O jurista observa ainda que, como se sabe, o Estado italiano está apelando frequentemente e o processo de segundo grau pode demorar até três anos. Durante este período de tempo, quem ganhou o caso na primeira instância fica “sem documentos italianos” e portanto “sem direitos relacionados à cidadania italiana” justamente porque muitos municípios não executam a sentença sem a prova da definitividade da sentença de primeiro grau”.

Mellone, que é PhD pelas Universidades de Bologna e Strasburgo, disse ainda que “nunca concordei com esta atitude dos municípios e do Ministério do Interior porque, pela lei italiana, a sentença que reconhece a cidadania italiana é imediatamente executiva (independentemente do recurso do Estado)”. Além disso, acrescenta que “o Tribunal de Roma, quando reconhece a cidadania italiana manda o município transcrever os documentos dos interessados e o município deve cumprir com essa ordem”.

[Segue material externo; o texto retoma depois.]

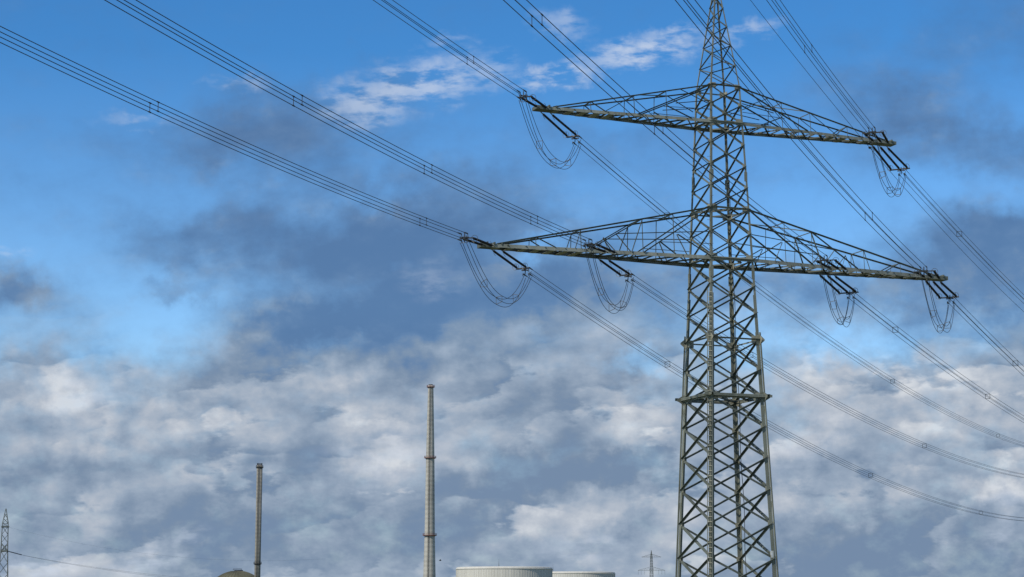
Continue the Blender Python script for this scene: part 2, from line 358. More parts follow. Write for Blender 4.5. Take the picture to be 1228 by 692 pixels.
FACES = [('L', 'F', -E_), ('F', 'R', -G_), ('R', 'B', E_), ('B', 'L', G_)]
VIEW = Vector((0, -1, 0))
def brace(mb, p0, p1, nrm, w, t):
    """angle brace in a face; rising to the right its ledge stands out at the top edge, rising to the left it lies inside"""
    vd = nrm if nrm.dot(VIEW) > 0 else -nrm
    ax = (p1-p0).normalized(); dn = -(UP-ax*ax.z).normalized()
    dn = (dn-vd*dn.dot(vd)).normalized()
    slope = (p1.x-p0.x)*(p1.z-p0.z)
    if slope > 0: mb.angle(p0+vd*.012, p1+vd*.012, dn, vd, w, t)
    else: mb.angle(p0-vd*.012-dn*0, p1-vd*.012, dn, -vd, w, t)
for (c0, c1, nr) in FACES:
    for i in range(len(Z)-1):
        z0, z1 = Z[i], Z[i+1]; w = .125 if i < 8 else (.105 if i < 12 else .085)
        ins = .03
        mb = MB()
        a0, a1, b0, b1 = corner(c0, z0, -ins), corner(c0, z1, -ins), corner(c1, z0, -ins), corner(c1, z1, -ins)
        brace(mb, a0, b1, nr, w, w*.11); brace(mb, b0, a1, nr, w, w*.11)
        mb.build('cross_brace', STEEL2, pyl)
    mb = MB()                                             # zigzag of the peak
    flip = c0 in 'FB'
    for i in range(len(top_levels)-1):
        za, zb = top_levels[i], top_levels[i+1]
        p0 = corner(c0 if (i % 2 == 0) != flip else c1, za, -.02); p1 = corner(c1 if (i % 2 == 0) != flip else c0, zb, -.02)
        brace(mb, p0, p1, nr, .062, .009)
    mb.build('peak_brace', STEEL2, pyl)
# belts
def belt(level, w, mname='belt_beam', m=STEEL, drop=0.):
    z = Z[level]
    for (c0, c1, nr) in FACES:
        mb = MB(); p0, p1 = corner(c0, z, .01), corner(c1, z, .01)
        mb.angle(p0+nr*.02+UP*(drop+.05), p1+nr*.02+UP*(drop+.05), -UP, nr, w, w*.12); mb.build(mname, m, pyl)
belt(BELT, .17); belt(BELT2, .09); belt(LA1, .10); belt(UA1, .09); belt(LA0, .10, drop=-.12); belt(UA0, .09, drop=-.1)
for lv in (BELT, LA0, UA0, LA1):                         # plan bracing of the belts
    mb = MB()
    z = Z[lv]+.02
    for a_, b_ in (('L', 'R'), ('F', 'B')):
        mb.angle(corner(a_, z, -.1)+UP*(.03 if a_ == 'L' else -.05), corner(b_, z, -.1)+UP*(.03 if a_ == 'L' else -.05), UP, G_, .09, .01)
    m_ = [(corner(a_, z, -.05)+corner(b_, z, -.05))/2 for a_, b_, _ in FACES]
    for i in range(4): mb.angle(m_[i]-UP*.02, m_[(i+1) % 4]-UP*.02, -UP, E_, .08, .01)
    mb.build('plan_bracing', STEEL2, pyl)
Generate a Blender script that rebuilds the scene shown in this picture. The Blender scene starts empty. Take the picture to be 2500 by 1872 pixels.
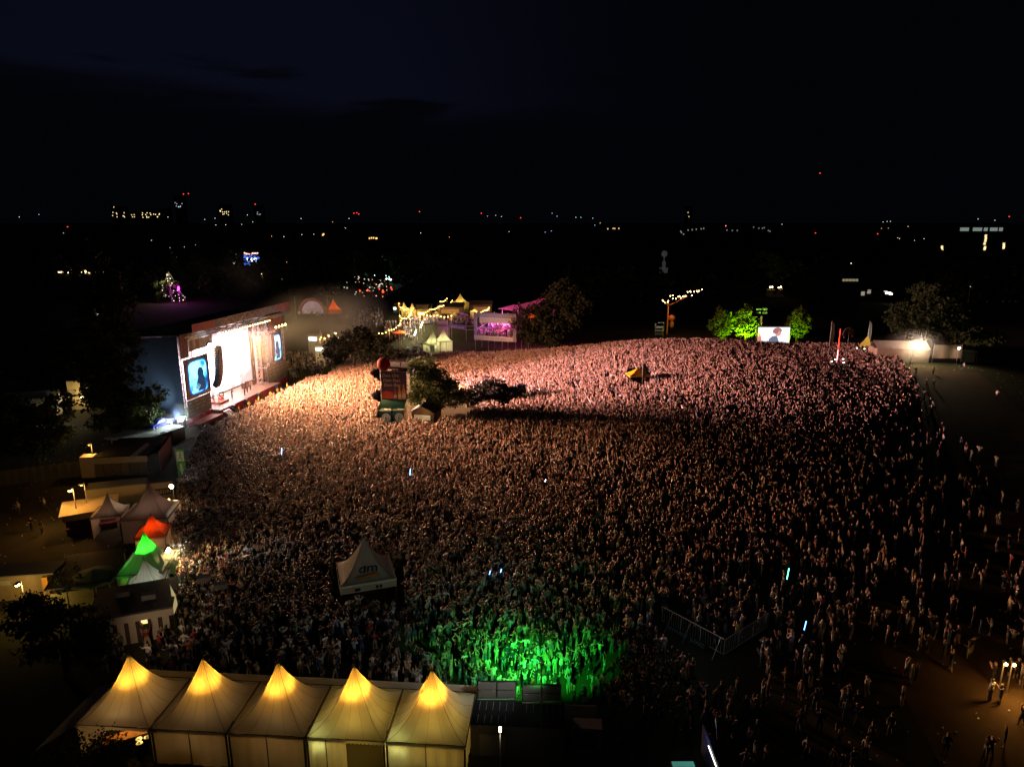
import bpy, math, random
import numpy as np
from mathutils import Vector, Matrix
random.seed(7); rng = np.random.default_rng(11)
sc = bpy.context.scene
LINK = sc.collection.objects.link
rad = math.radians
# ------------------------------------------------------------------ camera
FPX, PITCH, HC = 1667.0, rad(13.4), 35.0
CP, SP = math.cos(PITCH), math.sin(PITCH)
cam = bpy.data.objects.new('camera', bpy.data.cameras.new('camera')); LINK(cam)
cam.location = (0, 0, HC); cam.rotation_euler = (math.pi/2 - PITCH, 0, 0)
cam.data.sensor_width = 36; cam.data.lens = 36*FPX/2500; cam.data.clip_start = .5; cam.data.clip_end = 12000
sc.camera = cam
def ray(px, py):
    a = (px-1250)/FPX; b = (py-936)/FPX
    return a, CP-b*SP, -SP-b*CP
def smooth(v, a, b):
    t = np.clip((v-a)/(b-a), 0, 1); return t*t*(3-2*t)
def ground_h(x, y):
    x = np.asarray(x, float); y = np.asarray(y, float)
    hill = 4.6*(1-.28*smooth(x, 45, 78))*smooth(x, -12, 42)*(1-smooth(x, 95, 135))*smooth(y, 55, 160)*(1-smooth(y, 168, 184))
    hill = hill + .25*np.sin(x*.07+1)*np.sin(y*.09)*smooth(x, 0, 20)*(1-smooth(x, 110, 140))*smooth(y, 40, 80)*(1-smooth(y, 165, 185))
    ter = 5.0*smooth(y, 199, 207)*smooth(x, -62, -50)*(1-smooth(x, 4, 14))
    return hill+ter
def gh(x, y): return float(ground_h(x, y))
def G(px, py, h=0.0):                     # point of the level z=h seen at a pixel
    r = ray(px, py); t = (h-HC)/r[2]; return Vector((r[0]*t, r[1]*t, h))
def GT(px, py):                           # point of the terrain seen at a pixel
    r = ray(px, py); t = 30.0
    while t < 700:
        x, y, z = r[0]*t, r[1]*t, HC+r[2]*t
        if z <= gh(x, y): return Vector((x, y, gh(x, y)))
        t += .4
    return G(px, py)
def At(px, py, Y):                        # point at forward distance Y
    r = ray(px, py); t = Y/r[1]; return Vector((r[0]*t, Y, HC+r[2]*t))
def project(x, y, z):
    d = y*CP-(z-HC)*SP; v = -(z-HC)*CP-y*SP
    return 1250+FPX*x/d, 936+FPX*v/d
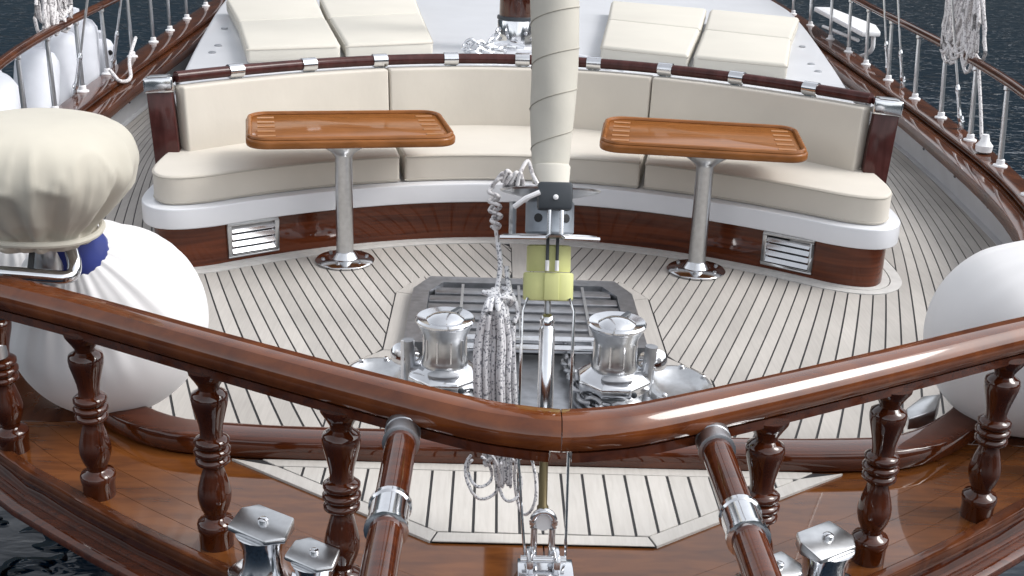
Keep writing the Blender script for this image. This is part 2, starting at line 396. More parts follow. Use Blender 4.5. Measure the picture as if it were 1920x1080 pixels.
# bench footprint
RIM = [V(x, 5.27-.245*x*x, 0) for x in [i*.1 for i in range(0, 17)]]+[V(1.72, 4.585, 0), V(1.83, 4.57, 0), V(1.92, 4.615, 0), V(1.985, 4.72, 0), V(2.01, 4.87, 0), V(2.015, 5.05, 0), V(2.015, 5.3, 0), V(2.015, 5.6, 0)]
RIM = resample(cat(RIM, 3), 90)
BASE = offset2(RIM, .055)
def ybase(x):      # front y of the bench base at |x|
    best = None
    for a, b in zip(BASE, BASE[1:]):
        if min(a.x, b.x) <= x <= max(a.x, b.x) and a.y < 5.45:
            t = (x-a.x)/(b.x-a.x) if abs(b.x-a.x) > 1e-6 else 0; y = a.y+(b.y-a.y)*t
            best = y if best is None else min(best, y)
    return best
MARG = offset2(BASE, -.115)
def ymarg(x):
    best = None
    for a, b in zip(MARG, MARG[1:]):
        if min(a.x, b.x) <= x <= max(a.x, b.x):
            t = (x-a.x)/(b.x-a.x) if abs(b.x-a.x) > 1e-6 else 0; y = a.y+(b.y-a.y)*t
            best = y if best is None else min(best, y)
    return best
KX = .64
def king(x, y):   # inside the king margin?
    x = abs(x)
    if y > 4.62: return False
    if y > 4.36: return x < KX-(y-4.36)*.5
    if y > 3.60: return x < KX
    if y > 3.40: return x < KX+(3.60-y)*.8
    return x < .80
MX = max(p.x for p in MARG)
def inside(x, y):
    x = abs(x)
    if y < 2.12 or y > 12: return False
    if x > bulw_x(y)+.085: return False
    if king(x, y) or (y > 4.6 and x < .052): return False
    ym = ymarg(x)
    if ym is not None and y > ym: return False
    if y > 5.2 and x < MX: return False
    if y > 6.2 and x < 2.33+(y-7.2)*.14: return False
    return True
def interp(x, xs, ys):
    if x <= xs[0]: return ys[0]
    for i in range(len(xs)-1):
        if x <= xs[i+1]: return ys[i]+(ys[i+1]-ys[i])*(x-xs[i])/(xs[i+1]-xs[i])
    return ys[-1]
def plx(u, y):
    m_ = interp(u, [0, 1.5, 1.9, 2.15, 2.45, 2.8], [.375, .35, .295, .245, .205, .18]); d = y-4.6
    if d > 0:
        dd = min(d, 3.2); return u+m_*dd-.025*dd*dd+(m_-.16)*(d-dd)
    return u+m_*d+.012*d*d*(-1)
STEP = .0655
NPL = 0
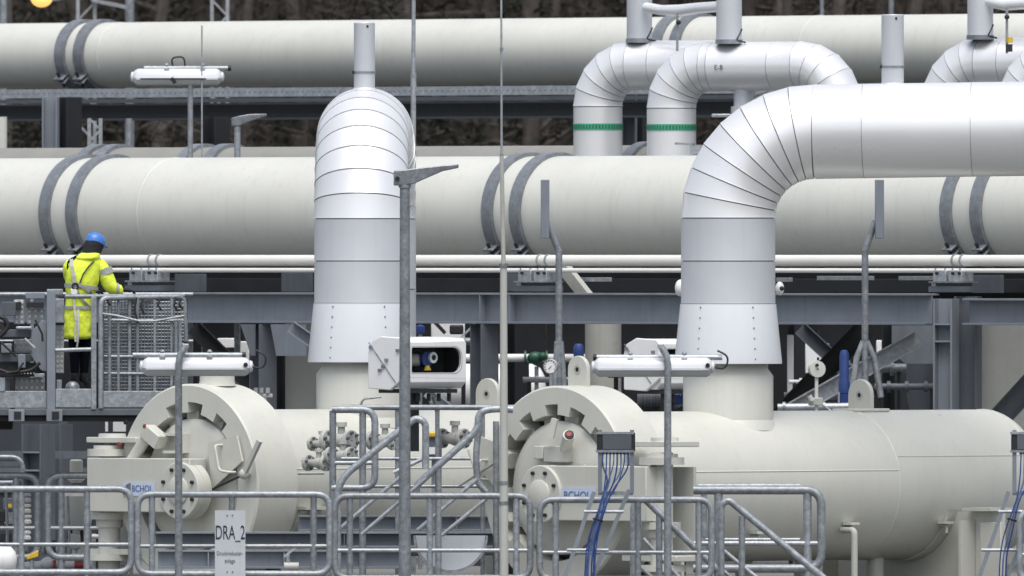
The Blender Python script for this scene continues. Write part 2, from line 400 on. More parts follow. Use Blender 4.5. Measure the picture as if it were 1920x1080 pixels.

Para o jurista, “afortunadamente, o Tribunal de Genova (e também o Público Ministério concordou) reprovou a tese dos municípios e do Ministério do Interior e estabeleceu de forma claríssima que:

• as sentenças de cidadania italiana por direito de sangue são imediatamente executivas sem necessidade de aguardar o transito em julgado;

• a decisão do ‘Comune’ de negar a transcrição nos registros cíveis é ilegítima e pode provocar um prejuízo a quem foi reconhecido cidadão italiano. De fato, foi o que aconteceu com uma minha cliente que foi reconhecida cidadã italiana, mas que perdeu uma oferta de trabalho importante (pela qual era necessário o passaporte italiano) por causa da decisão do município de não transcrever sem o trânsito em julgado.

• Mandou para o município transcrever imediatamente os documentos nos registro cíveis, sem o transito em julgado”.

Segundo Mellone, a decisão do Tribunal de Gênova não foi apelada e o ‘Comune’ de Gênova transcreveu depois os documentos sem trânsito em julgado. Ele conclui: “Portanto, os que foram reconhecidos cidadãos italianos pelo Tribunal de primeira instância poderão utilizar este importante precedente jurisprudencial para obter imediatamente a transcrição dos documentos nos registros cíveis italianos (e, portanto, depois, o passaporte), sem necessidade de aguardar o trânsito em julgado (principalmente se a sentença for apelada, a definitividade pode chegar somente vários anos depois)”.